The cases plaintiffs cite in rebuttal miss the point. Dkt. No. 73 at 3-4. Elsworth v. Beech Aircraft Corp., 37 Cal.3d 540, 549 (1984), for example, was a wrongful death suit where the court found the state could apply its own laws in tort actions against aircraft manufacturers even though federal law completely preempted that field, in part because there was "no irreconcilable conflict between federal and state standards." Similarly, in Baker v. Burbank-Glendale-Pasadena Airport Auth., 39 Cal.3d 862, 872 (1985), the court found state law damage remedies remained available against an airport proprietor though federal law precluded interference with commercial flight patterns and schedules. In neither of these cases were plaintiffs directly or "collaterally" challenging a final decision of the FAA, even though both cases involved aviation.
Lastly, the Court notes that San Francisco cited Federal Rule of Civil Procedure 19 to argue that the FAA is an indispensable party to this action. Dkt. No. 66 at 9. Because the Court finds that 49 U.S.C. § 46110 by itself deprives the Court of jurisdiction, the Court does not reach the Rule 19 argument.
Accordingly, the Court DISMISSES McKay and Schaefer for lack of subject matter jurisdiction.
Federal Rule of Civil Procedure 15(a)(1) allows a party to amend its pleading once "as a matter of course" within 21 days of serving it or within 21 days after a response has been filed. After this period, amendment is allowed with leave of court. Fed. R. Civ. P. 15(a)(2). The "court should freely give leave when justice so requires," but need not do so if amendment would be futile. Id.; Foman v. Davis, 371 U.S. 178, 182 (1962).
The gravamen of plaintiffs' complaints is the objection to the FAA-approved flight paths. Regardless of the attempt to artfully plead state law claims, the Court could not grant plaintiffs relief because the Court lacks jurisdiction to issue an order enjoining aircraft from flying over their homes. Plaintiffs' state law claims are inescapably intertwined with a substantial federal issue. As a result, the Court finds giving plaintiffs leave to amend would be futile. Foman, 371 U.S. at 182.
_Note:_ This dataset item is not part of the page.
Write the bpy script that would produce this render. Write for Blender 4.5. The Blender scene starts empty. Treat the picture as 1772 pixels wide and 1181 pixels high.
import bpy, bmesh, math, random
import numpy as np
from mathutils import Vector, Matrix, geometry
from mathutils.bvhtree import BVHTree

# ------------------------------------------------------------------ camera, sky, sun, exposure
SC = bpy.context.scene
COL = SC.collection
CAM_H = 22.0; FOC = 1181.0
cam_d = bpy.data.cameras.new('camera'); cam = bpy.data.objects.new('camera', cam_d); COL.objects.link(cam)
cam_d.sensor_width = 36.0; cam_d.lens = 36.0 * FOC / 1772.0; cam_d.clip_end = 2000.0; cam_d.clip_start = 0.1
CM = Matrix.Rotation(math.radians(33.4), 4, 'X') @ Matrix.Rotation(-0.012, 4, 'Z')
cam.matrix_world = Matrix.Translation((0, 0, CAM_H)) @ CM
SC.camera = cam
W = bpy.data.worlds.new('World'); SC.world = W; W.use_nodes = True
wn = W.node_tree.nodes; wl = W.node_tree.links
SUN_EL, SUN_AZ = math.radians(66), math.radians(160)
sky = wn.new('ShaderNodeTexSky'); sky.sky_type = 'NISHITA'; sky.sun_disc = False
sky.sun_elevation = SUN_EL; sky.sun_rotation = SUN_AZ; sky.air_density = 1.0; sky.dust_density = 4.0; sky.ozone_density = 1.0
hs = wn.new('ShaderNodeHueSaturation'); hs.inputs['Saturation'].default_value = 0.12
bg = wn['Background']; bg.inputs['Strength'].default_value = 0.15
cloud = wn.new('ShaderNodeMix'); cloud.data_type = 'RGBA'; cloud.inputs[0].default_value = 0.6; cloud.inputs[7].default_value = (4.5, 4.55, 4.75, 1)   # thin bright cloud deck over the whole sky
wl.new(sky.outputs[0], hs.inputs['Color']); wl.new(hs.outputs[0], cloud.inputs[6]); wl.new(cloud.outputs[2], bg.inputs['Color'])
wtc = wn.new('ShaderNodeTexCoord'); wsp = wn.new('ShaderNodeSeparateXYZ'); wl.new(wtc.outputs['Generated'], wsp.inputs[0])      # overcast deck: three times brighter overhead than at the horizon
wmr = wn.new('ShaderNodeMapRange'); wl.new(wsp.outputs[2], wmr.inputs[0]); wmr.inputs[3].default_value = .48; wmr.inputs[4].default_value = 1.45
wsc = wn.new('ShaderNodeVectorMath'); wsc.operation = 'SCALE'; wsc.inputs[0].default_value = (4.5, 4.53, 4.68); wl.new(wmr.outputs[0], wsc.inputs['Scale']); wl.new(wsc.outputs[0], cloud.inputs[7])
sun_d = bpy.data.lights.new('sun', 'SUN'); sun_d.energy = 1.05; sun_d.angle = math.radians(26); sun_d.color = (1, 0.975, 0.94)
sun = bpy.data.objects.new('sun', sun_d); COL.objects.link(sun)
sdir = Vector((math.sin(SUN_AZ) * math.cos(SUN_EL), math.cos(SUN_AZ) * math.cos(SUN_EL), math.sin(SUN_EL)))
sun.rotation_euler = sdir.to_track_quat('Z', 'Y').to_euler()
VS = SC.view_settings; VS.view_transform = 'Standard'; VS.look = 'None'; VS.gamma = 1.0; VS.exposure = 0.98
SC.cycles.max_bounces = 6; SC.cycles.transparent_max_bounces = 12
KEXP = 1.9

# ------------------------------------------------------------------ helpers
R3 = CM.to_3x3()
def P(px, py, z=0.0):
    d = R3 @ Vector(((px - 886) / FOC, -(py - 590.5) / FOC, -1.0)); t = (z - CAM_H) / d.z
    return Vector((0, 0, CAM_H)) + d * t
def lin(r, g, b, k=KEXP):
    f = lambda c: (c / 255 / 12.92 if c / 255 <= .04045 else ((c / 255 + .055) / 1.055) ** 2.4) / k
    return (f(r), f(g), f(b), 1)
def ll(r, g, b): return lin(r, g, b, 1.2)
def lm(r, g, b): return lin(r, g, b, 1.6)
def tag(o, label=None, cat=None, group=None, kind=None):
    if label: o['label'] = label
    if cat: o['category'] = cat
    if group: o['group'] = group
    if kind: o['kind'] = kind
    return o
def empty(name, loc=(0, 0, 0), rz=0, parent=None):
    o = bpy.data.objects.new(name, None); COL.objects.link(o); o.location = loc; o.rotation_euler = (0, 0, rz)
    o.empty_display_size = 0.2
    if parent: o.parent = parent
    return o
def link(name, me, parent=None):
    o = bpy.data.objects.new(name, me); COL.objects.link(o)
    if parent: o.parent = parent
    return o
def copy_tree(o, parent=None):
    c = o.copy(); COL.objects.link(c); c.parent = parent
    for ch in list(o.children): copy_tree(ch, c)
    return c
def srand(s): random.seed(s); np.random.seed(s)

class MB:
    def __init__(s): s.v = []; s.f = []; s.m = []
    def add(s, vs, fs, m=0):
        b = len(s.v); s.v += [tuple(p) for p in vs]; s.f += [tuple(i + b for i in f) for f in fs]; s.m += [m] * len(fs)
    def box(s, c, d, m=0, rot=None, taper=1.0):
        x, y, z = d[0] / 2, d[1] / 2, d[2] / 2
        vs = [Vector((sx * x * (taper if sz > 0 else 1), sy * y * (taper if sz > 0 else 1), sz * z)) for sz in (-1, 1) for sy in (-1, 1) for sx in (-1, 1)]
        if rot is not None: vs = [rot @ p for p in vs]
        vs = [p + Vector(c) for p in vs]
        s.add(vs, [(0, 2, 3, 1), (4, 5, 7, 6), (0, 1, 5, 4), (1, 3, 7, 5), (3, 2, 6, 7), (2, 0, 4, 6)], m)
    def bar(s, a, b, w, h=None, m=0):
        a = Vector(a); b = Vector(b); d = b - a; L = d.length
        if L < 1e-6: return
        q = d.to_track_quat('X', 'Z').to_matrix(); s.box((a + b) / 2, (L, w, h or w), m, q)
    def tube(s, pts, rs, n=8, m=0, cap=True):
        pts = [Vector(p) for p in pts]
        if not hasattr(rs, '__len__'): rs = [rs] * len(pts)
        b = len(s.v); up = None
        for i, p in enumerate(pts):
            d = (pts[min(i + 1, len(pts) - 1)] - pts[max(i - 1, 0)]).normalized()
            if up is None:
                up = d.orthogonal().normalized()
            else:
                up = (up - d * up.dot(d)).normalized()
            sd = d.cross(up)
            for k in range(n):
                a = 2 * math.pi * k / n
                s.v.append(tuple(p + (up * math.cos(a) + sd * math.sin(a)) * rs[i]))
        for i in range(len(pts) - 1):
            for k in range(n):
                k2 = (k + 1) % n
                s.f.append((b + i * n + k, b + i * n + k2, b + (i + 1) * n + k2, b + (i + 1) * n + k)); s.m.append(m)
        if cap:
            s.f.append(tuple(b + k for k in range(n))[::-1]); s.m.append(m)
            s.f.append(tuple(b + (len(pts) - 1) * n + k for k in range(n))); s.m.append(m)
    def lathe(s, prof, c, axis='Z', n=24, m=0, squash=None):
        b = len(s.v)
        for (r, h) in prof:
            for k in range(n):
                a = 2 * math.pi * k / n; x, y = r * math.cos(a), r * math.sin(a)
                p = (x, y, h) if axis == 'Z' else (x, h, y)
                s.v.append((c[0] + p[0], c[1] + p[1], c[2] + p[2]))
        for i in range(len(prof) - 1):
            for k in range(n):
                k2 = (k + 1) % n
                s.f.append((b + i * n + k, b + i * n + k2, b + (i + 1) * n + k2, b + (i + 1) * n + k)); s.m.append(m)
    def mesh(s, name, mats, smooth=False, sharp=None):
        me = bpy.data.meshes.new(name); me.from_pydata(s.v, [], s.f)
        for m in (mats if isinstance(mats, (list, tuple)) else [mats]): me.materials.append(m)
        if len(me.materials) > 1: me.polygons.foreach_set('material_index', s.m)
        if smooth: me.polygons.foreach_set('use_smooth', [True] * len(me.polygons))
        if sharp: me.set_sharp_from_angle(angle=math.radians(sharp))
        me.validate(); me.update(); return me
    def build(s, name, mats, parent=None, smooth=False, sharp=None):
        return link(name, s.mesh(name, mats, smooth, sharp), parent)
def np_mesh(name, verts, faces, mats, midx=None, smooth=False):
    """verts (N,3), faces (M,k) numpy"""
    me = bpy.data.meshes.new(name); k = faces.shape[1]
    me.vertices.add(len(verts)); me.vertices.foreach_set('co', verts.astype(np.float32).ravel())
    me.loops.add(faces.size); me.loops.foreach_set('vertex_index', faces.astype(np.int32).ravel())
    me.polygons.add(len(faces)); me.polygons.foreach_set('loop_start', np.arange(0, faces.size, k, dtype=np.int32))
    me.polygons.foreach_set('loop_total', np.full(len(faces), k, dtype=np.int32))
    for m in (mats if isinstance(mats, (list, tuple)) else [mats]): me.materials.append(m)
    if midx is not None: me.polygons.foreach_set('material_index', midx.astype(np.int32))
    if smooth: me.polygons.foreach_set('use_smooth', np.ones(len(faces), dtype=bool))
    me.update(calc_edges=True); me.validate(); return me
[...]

Because the Court finds removal was proper, the Court DENIES plaintiffs' motions to remand. However, the Court also finds it ultimately lacks subject matter jurisdiction over plaintiffs' claims under 49 U.S.C. § 46110. Accordingly, the Court dismisses this case in its entirety for lack of subject matter jurisdiction WITHOUT LEAVE TO AMEND. The Court will enter judgment and ORDERS the Clerk of the Court to terminate this case.